From the shadow of domes in the city of domes,A snowflake, a blizzard of one, weightless, entered your room
And made its way to the arm of the chair where you, looking up
From your book, saw it the moment it landed. That's all
There was to it. No more than a solemn waking
To brevity, to the lifting and falling away of attention, swiftly,
A time between times, a flowerless funeral.
No more than that
Except for the feeling that this piece of the storm,
Which turned into nothing before your eyes, would come back,
That someone years hence, sitting as you are now, might say:
"It's time. The air is ready.
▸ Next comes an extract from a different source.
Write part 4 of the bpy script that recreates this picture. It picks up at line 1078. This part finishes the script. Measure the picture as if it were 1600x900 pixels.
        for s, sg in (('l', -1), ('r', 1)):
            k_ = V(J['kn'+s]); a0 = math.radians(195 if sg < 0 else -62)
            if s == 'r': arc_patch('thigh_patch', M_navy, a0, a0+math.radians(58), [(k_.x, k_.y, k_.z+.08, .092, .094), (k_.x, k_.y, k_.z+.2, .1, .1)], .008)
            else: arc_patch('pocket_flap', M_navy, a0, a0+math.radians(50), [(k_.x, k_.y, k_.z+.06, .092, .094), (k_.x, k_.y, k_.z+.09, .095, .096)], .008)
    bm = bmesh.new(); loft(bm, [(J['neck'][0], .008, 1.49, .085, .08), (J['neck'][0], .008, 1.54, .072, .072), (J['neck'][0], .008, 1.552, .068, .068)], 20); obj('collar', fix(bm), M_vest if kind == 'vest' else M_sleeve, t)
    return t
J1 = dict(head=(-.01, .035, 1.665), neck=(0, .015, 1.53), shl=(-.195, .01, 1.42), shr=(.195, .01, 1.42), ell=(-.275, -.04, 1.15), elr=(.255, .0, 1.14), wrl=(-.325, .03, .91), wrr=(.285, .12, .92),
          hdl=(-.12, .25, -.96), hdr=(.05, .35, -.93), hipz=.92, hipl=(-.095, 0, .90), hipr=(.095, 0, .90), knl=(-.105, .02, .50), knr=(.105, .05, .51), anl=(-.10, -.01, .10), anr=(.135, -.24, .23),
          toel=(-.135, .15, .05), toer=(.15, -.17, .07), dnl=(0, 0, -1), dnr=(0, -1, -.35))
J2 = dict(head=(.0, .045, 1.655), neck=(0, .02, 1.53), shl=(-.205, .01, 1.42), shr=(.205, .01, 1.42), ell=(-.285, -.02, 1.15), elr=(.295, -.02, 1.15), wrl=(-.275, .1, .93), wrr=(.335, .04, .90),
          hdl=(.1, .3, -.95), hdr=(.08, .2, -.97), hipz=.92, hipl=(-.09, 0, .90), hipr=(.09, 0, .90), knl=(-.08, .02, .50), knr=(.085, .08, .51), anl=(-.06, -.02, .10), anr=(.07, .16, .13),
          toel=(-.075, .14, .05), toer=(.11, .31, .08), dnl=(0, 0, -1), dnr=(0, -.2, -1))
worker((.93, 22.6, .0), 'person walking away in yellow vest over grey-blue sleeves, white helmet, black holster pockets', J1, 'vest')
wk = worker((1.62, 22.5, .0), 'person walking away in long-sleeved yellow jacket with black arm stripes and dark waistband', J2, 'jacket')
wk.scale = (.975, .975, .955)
The sky has an opening."
Mark Strand
Grail's comment : Saw this ... had to share it ...
I guess this is really a poem about the transience of our lives ... as God says "As for man, his days are like grass; he flourishes like a of the flower of the field for the wind passes over it, and it is gone, and its place knows it no more."
Sometimes it seems to me that this is all our/my life is ... "a flowerless funeral"; a waiting for something to happen; a slow, grinding endurance race run in weighted shoes, the pace of the race run with that dragging slowness only truly felt, and feared, in nightmares while pursued by the wolves of the night ... and so we/I wait. We/I wait for Christ's return, yes, but also for "life" to happen, for some cosmic light bulb to be switched on in the dark room of existance, a beam of sunlight to shine through the dust clouded pane of glass in the window of my/our life and, I dunno, something to happen.